Monday 12 December 2011

Free Speech: A Boxing Ring, not a Shooting Gallery

This is a re-post of an entry I made in a different blog. I'm posting it here for reference purposes.

Okay, maybe if I say this often enough in enough comments sections of enough blogs and newspapers, it might stick.

A quick precis of the situation I’m referring to: Jim Wallace of the ACL posted some comments on twitter about ANZAC day. He referred to the idea that ANZACs didn’t fight for muslims or gay marriage, asserted this as a fact, and then apologised for ‘the timing’ of what he’d said, claiming he didn’t mean to ‘demean ANZAC day’.

Outrage was swift. Which is great. It came from many quarters, including Christian quarters, which is also great. But where I run into a problem is with the defenders of Mr Wallace claiming something along the lines of the following:

‘Whatever happened to free speech?’

Oh my. Oh my, oh my. Please, follow the jump if you’d like to hear me lecturing on exactly why this is the most juvenile and uneducated argument anyone can make in any argument anywhere, ever.

Bill Muehlenberg made a post about how Political Correctness is a free speech issue. Over here on Chrys’s Gladly, the Cross-Eyed Bear post, you can see a collection of comments opining, “Oh my! What’s this? Jim expresses his opinion and is pilloried for it? What ever happened to FREE SPEECH? Only exists for some, it seems!”

I see where they are getting confused. They are mixing up a free market of ideas and an exchange of free speech with cowardice.

You see, offering your opinion is easy. Anyone can do that. In this modern day, I have offered my opinion on the subject of Jim Wallace of the ACL on about five different platforms. Can I stress that enough? It’s so easy that literally anybody can do it multiple times in an hour.

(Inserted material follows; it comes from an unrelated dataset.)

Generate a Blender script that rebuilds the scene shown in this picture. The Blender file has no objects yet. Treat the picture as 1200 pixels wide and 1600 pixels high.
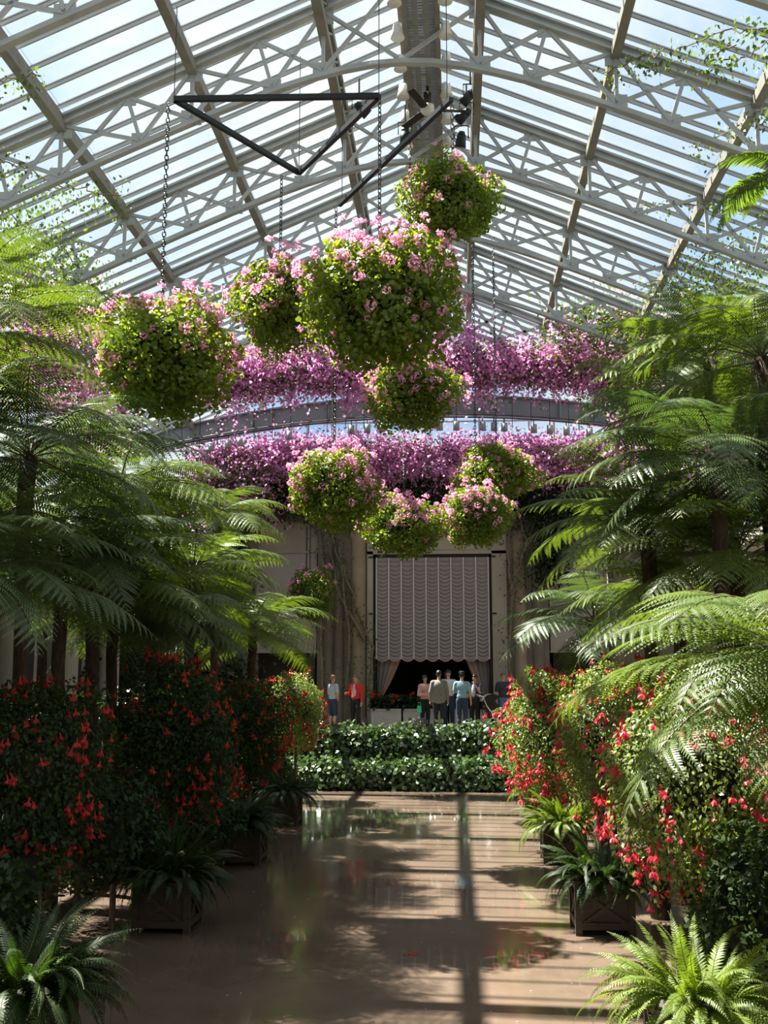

What is difficult - what is worthwhile, brave and admirable - is defending your opinion once offered.

See:


cow·ard·ice

 [kou-er-dis] –noun lack of courage to face danger, difficulty, opposition, pain, etc.


If you’re willing to face opposition to your point of view, then you are worthy of having it in the first place. Once some opposition is offered, the test of cowardice comes from your willingness to stand by and defend it on its own terms in the face of (yes, sometimes overwhelming) opposition.

So when I see comments that demand ‘whatever happened to free speech?’ crop up in relation to something like Jim Wallace’s disgraceful tweets, I am left dumbfounded. What happened to it?? We are exercising it right now, is what happened to it!

Freedom of Speech is a boxing ring, not a shooting gallery. You trade blows, you give and take. You do not sidle in, camouflaged, take pot shots at sitting targets, and then disappear to the pub. Either you stand ready to defend yourself, or you get immediately knocked out. If that doesn’t suit you, can I suggest that you really shouldn’t be advocating a free speech position.

What these people are trying to do has nothing to do with free speech. They are trying to use free speech like a shield from negative criticism. They seem to be labouring under the impression that if someone disagrees with an opinion, they must remain respectfully silent, which is categorically untrue. What these people are trying to do is play a coward’s game, whereby they can take pot shots at sitting targets free from return fire.

Your opinion is the most precious thing, even if you are Jim Wallace. But you cannot simply declare that it is what it is, and anyone who disagrees is being a big meanie who is trying to bully you. Grow up. By all means, throw down the gauntlet of your opinion! But don’t try to tell me that you won’t get into the ring because there’s other people in there. Those are the words of a coward.